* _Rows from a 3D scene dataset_
········
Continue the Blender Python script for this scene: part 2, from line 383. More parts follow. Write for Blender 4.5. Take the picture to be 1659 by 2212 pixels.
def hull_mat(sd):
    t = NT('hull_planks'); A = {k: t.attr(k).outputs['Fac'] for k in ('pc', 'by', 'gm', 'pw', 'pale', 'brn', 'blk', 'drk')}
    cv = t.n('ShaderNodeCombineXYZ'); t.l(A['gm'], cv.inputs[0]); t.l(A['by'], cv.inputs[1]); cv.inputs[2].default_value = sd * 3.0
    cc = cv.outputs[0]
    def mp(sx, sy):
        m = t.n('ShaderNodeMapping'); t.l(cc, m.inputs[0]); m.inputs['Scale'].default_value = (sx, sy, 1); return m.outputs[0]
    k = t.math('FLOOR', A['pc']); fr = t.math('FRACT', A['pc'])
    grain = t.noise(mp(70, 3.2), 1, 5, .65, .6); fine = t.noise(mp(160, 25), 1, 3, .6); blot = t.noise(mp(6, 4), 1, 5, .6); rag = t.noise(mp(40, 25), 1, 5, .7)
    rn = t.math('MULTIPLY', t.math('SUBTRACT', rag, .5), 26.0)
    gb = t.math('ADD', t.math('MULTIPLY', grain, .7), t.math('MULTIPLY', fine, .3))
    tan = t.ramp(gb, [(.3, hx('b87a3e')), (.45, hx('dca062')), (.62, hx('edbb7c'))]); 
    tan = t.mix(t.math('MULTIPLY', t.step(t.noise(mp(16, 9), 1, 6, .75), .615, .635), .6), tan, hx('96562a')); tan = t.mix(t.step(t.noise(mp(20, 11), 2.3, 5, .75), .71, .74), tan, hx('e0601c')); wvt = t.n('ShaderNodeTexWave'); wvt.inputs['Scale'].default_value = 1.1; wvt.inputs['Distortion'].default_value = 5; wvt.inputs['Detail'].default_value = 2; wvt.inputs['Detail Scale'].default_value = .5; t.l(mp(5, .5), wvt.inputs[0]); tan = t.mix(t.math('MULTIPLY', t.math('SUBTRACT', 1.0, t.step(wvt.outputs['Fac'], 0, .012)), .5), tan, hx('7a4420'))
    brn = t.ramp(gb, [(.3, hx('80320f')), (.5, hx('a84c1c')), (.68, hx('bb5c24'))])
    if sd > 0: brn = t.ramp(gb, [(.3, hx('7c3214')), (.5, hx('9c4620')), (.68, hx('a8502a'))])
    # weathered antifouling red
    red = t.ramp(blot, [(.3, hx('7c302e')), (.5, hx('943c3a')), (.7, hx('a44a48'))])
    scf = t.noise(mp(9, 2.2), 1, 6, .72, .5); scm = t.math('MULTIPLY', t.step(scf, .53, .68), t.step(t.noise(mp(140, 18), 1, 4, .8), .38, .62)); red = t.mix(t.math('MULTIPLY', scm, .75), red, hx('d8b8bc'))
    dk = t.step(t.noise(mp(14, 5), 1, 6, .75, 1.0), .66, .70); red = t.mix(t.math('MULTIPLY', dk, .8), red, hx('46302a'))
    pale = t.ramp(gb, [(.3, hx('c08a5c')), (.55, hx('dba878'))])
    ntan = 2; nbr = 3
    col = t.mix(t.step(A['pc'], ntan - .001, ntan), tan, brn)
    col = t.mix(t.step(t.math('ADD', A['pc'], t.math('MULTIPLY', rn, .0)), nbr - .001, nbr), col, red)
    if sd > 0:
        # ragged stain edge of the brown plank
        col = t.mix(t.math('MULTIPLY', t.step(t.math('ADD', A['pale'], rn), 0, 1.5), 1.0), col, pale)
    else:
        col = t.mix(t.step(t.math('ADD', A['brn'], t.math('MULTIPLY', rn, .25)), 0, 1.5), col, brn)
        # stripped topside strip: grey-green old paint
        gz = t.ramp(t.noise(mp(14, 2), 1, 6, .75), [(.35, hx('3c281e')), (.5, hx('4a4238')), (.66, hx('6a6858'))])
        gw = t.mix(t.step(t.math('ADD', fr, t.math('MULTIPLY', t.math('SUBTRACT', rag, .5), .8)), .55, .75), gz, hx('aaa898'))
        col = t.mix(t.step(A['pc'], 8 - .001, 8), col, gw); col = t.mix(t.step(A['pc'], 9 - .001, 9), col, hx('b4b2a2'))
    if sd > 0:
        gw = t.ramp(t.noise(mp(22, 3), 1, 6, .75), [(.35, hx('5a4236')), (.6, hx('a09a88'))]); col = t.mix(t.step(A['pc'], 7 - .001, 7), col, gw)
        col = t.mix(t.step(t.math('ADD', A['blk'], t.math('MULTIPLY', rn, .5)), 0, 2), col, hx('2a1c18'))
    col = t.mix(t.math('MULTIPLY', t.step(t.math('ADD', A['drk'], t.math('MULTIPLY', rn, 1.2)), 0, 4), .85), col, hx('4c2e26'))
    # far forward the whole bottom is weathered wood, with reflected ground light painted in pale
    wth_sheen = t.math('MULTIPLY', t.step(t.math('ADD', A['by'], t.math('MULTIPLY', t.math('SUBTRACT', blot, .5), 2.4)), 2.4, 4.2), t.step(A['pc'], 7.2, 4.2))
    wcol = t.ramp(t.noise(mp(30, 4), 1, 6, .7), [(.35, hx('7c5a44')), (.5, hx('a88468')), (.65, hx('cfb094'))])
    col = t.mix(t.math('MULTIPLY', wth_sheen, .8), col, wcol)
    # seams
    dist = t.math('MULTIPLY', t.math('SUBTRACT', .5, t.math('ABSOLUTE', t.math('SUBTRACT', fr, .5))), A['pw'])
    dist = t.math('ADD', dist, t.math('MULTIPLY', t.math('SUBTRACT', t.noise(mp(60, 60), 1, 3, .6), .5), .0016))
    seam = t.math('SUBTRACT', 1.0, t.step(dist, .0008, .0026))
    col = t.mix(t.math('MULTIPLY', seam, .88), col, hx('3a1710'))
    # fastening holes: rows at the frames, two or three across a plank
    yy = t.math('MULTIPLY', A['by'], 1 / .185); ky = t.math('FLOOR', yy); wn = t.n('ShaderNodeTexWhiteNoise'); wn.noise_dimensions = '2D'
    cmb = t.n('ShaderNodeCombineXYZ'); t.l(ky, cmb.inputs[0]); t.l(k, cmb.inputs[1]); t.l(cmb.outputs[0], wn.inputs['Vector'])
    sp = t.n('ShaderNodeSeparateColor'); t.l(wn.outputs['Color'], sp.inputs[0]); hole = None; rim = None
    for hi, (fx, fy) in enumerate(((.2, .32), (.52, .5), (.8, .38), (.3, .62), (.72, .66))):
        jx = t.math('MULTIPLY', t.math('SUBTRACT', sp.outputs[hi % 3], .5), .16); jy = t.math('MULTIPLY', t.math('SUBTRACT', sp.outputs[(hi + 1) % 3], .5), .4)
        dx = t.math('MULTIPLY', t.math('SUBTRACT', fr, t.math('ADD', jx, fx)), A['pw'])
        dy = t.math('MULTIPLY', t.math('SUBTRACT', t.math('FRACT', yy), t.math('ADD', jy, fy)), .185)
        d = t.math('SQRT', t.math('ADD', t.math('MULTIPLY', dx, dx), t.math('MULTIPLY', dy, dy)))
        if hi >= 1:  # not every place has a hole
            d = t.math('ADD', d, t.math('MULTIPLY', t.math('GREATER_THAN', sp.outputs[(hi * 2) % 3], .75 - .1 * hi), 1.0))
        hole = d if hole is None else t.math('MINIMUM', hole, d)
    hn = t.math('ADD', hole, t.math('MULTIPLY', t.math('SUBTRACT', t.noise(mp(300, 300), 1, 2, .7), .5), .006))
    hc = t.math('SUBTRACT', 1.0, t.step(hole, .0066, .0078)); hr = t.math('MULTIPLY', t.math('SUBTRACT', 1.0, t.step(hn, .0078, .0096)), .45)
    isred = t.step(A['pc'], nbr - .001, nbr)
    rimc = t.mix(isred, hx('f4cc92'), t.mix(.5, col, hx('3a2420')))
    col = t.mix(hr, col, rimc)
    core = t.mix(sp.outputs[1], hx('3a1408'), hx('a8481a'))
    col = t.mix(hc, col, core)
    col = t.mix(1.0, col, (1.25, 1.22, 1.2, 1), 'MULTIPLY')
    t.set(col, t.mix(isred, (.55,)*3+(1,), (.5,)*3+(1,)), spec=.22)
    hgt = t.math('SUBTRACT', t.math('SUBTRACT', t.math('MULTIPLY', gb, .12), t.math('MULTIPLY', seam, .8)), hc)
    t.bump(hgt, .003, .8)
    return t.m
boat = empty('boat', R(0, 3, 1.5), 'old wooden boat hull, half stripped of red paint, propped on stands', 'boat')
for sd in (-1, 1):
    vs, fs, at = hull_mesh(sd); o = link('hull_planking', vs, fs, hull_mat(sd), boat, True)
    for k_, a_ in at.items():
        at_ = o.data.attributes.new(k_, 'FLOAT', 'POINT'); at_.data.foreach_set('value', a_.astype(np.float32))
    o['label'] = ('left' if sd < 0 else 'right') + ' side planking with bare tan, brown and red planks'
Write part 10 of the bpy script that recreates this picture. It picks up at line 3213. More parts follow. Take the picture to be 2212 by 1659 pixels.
········
* _TASK INSTRUCTIONS_
Identify the lines that hold the word "pixels". Copy every one of them.

* _REPLY TO THE EXERCISE_
Continue the Blender Python script for this scene: part 2, from line 383. More parts follow. Write for Blender 4.5. Take the picture to be 1659 by 2212 pixels.
Write part 10 of the bpy script that recreates this picture. It picks up at line 3213. More parts follow. Take the picture to be 2212 by 1659 pixels.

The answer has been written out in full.